* DIRECTIONS *
Return the full listing exactly as it is written.

-- Start SOURCE MATERIAL --

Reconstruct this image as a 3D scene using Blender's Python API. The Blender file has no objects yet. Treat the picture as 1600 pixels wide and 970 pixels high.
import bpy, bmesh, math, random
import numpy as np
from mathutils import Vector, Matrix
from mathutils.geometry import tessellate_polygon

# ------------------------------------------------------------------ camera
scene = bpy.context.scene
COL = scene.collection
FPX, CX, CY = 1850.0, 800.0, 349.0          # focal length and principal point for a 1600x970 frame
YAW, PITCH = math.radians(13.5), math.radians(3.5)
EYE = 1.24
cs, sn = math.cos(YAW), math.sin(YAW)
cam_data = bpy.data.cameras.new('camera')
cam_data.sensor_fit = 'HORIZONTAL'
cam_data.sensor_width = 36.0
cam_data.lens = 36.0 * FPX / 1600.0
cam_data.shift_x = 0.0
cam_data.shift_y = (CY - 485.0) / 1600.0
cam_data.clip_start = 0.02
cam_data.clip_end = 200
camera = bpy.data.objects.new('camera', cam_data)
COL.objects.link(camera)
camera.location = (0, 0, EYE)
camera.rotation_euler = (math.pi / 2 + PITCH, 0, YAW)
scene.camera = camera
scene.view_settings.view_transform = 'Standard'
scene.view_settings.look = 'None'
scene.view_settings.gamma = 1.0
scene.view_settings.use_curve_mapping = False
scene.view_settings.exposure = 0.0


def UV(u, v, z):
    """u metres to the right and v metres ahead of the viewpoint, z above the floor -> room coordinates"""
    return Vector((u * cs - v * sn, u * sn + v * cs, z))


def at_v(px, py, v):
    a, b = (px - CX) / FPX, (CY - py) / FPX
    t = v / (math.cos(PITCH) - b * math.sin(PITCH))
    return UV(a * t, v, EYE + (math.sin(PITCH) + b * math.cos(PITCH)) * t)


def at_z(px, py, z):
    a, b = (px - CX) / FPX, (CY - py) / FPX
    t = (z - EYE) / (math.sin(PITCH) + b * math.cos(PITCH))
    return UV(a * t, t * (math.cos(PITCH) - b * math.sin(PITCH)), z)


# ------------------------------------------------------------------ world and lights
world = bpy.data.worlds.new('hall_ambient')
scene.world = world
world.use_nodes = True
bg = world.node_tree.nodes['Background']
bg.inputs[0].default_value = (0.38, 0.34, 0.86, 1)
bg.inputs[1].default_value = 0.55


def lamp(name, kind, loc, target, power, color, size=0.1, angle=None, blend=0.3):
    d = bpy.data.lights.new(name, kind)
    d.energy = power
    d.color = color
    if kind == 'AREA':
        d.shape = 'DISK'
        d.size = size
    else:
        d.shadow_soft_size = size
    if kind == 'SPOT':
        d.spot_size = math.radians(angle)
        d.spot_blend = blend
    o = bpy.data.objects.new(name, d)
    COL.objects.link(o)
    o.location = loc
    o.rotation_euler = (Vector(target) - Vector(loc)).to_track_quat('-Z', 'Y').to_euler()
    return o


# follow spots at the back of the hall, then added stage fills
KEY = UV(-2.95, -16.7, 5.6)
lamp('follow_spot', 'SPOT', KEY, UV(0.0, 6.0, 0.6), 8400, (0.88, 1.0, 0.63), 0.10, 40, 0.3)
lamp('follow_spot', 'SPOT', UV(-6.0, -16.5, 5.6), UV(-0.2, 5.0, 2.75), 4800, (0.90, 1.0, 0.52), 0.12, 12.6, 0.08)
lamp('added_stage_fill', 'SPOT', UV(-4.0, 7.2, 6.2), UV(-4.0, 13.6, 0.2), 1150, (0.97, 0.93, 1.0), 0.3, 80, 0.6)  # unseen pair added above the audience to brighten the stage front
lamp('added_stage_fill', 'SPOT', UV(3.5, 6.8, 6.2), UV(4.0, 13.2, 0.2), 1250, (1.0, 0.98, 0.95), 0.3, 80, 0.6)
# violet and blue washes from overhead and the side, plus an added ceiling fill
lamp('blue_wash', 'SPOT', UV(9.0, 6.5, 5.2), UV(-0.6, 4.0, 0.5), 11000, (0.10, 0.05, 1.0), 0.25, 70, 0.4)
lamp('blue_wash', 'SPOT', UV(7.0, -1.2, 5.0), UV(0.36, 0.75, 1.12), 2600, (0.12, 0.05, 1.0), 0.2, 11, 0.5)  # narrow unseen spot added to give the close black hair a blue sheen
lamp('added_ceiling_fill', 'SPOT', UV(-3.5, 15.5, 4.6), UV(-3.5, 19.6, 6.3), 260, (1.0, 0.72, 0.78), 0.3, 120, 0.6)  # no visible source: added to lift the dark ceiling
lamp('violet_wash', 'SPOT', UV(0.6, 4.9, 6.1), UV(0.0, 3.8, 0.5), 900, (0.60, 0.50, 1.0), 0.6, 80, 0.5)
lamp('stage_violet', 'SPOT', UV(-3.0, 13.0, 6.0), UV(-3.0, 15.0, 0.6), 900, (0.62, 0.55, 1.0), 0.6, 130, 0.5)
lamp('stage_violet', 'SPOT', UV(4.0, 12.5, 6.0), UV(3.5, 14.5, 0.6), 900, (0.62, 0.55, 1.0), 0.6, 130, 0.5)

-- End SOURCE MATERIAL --

* THE SOLUTION *
Reconstruct this image as a 3D scene using Blender's Python API. The Blender file has no objects yet. Treat the picture as 1600 pixels wide and 970 pixels high.
import bpy, bmesh, math, random
import numpy as np
from mathutils import Vector, Matrix
from mathutils.geometry import tessellate_polygon

# ------------------------------------------------------------------ camera
scene = bpy.context.scene
COL = scene.collection
FPX, CX, CY = 1850.0, 800.0, 349.0          # focal length and principal point for a 1600x970 frame
YAW, PITCH = math.radians(13.5), math.radians(3.5)
EYE = 1.24
cs, sn = math.cos(YAW), math.sin(YAW)
cam_data = bpy.data.cameras.new('camera')
cam_data.sensor_fit = 'HORIZONTAL'
cam_data.sensor_width = 36.0
cam_data.lens = 36.0 * FPX / 1600.0
cam_data.shift_x = 0.0
cam_data.shift_y = (CY - 485.0) / 1600.0
cam_data.clip_start = 0.02
cam_data.clip_end = 200
camera = bpy.data.objects.new('camera', cam_data)
COL.objects.link(camera)
camera.location = (0, 0, EYE)
camera.rotation_euler = (math.pi / 2 + PITCH, 0, YAW)
scene.camera = camera
scene.view_settings.view_transform = 'Standard'
scene.view_settings.look = 'None'
scene.view_settings.gamma = 1.0
scene.view_settings.use_curve_mapping = False
scene.view_settings.exposure = 0.0


def UV(u, v, z):
    """u metres to the right and v metres ahead of the viewpoint, z above the floor -> room coordinates"""
    return Vector((u * cs - v * sn, u * sn + v * cs, z))


def at_v(px, py, v):
    a, b = (px - CX) / FPX, (CY - py) / FPX
    t = v / (math.cos(PITCH) - b * math.sin(PITCH))
    return UV(a * t, v, EYE + (math.sin(PITCH) + b * math.cos(PITCH)) * t)


def at_z(px, py, z):
    a, b = (px - CX) / FPX, (CY - py) / FPX
    t = (z - EYE) / (math.sin(PITCH) + b * math.cos(PITCH))
    return UV(a * t, t * (math.cos(PITCH) - b * math.sin(PITCH)), z)


# ------------------------------------------------------------------ world and lights
world = bpy.data.worlds.new('hall_ambient')
scene.world = world
world.use_nodes = True
bg = world.node_tree.nodes['Background']
bg.inputs[0].default_value = (0.38, 0.34, 0.86, 1)
bg.inputs[1].default_value = 0.55


def lamp(name, kind, loc, target, power, color, size=0.1, angle=None, blend=0.3):
    d = bpy.data.lights.new(name, kind)
    d.energy = power
    d.color = color
    if kind == 'AREA':
        d.shape = 'DISK'
        d.size = size
    else:
        d.shadow_soft_size = size
    if kind == 'SPOT':
        d.spot_size = math.radians(angle)
        d.spot_blend = blend
    o = bpy.data.objects.new(name, d)
    COL.objects.link(o)
    o.location = loc
    o.rotation_euler = (Vector(target) - Vector(loc)).to_track_quat('-Z', 'Y').to_euler()
    return o


# follow spots at the back of the hall, then added stage fills
KEY = UV(-2.95, -16.7, 5.6)
lamp('follow_spot', 'SPOT', KEY, UV(0.0, 6.0, 0.6), 8400, (0.88, 1.0, 0.63), 0.10, 40, 0.3)
lamp('follow_spot', 'SPOT', UV(-6.0, -16.5, 5.6), UV(-0.2, 5.0, 2.75), 4800, (0.90, 1.0, 0.52), 0.12, 12.6, 0.08)
lamp('added_stage_fill', 'SPOT', UV(-4.0, 7.2, 6.2), UV(-4.0, 13.6, 0.2), 1150, (0.97, 0.93, 1.0), 0.3, 80, 0.6)  # unseen pair added above the audience to brighten the stage front
lamp('added_stage_fill', 'SPOT', UV(3.5, 6.8, 6.2), UV(4.0, 13.2, 0.2), 1250, (1.0, 0.98, 0.95), 0.3, 80, 0.6)
# violet and blue washes from overhead and the side, plus an added ceiling fill
lamp('blue_wash', 'SPOT', UV(9.0, 6.5, 5.2), UV(-0.6, 4.0, 0.5), 11000, (0.10, 0.05, 1.0), 0.25, 70, 0.4)
lamp('blue_wash', 'SPOT', UV(7.0, -1.2, 5.0), UV(0.36, 0.75, 1.12), 2600, (0.12, 0.05, 1.0), 0.2, 11, 0.5)  # narrow unseen spot added to give the close black hair a blue sheen
lamp('added_ceiling_fill', 'SPOT', UV(-3.5, 15.5, 4.6), UV(-3.5, 19.6, 6.3), 260, (1.0, 0.72, 0.78), 0.3, 120, 0.6)  # no visible source: added to lift the dark ceiling
lamp('violet_wash', 'SPOT', UV(0.6, 4.9, 6.1), UV(0.0, 3.8, 0.5), 900, (0.60, 0.50, 1.0), 0.6, 80, 0.5)
lamp('stage_violet', 'SPOT', UV(-3.0, 13.0, 6.0), UV(-3.0, 15.0, 0.6), 900, (0.62, 0.55, 1.0), 0.6, 130, 0.5)
lamp('stage_violet', 'SPOT', UV(4.0, 12.5, 6.0), UV(3.5, 14.5, 0.6), 900, (0.62, 0.55, 1.0), 0.6, 130, 0.5)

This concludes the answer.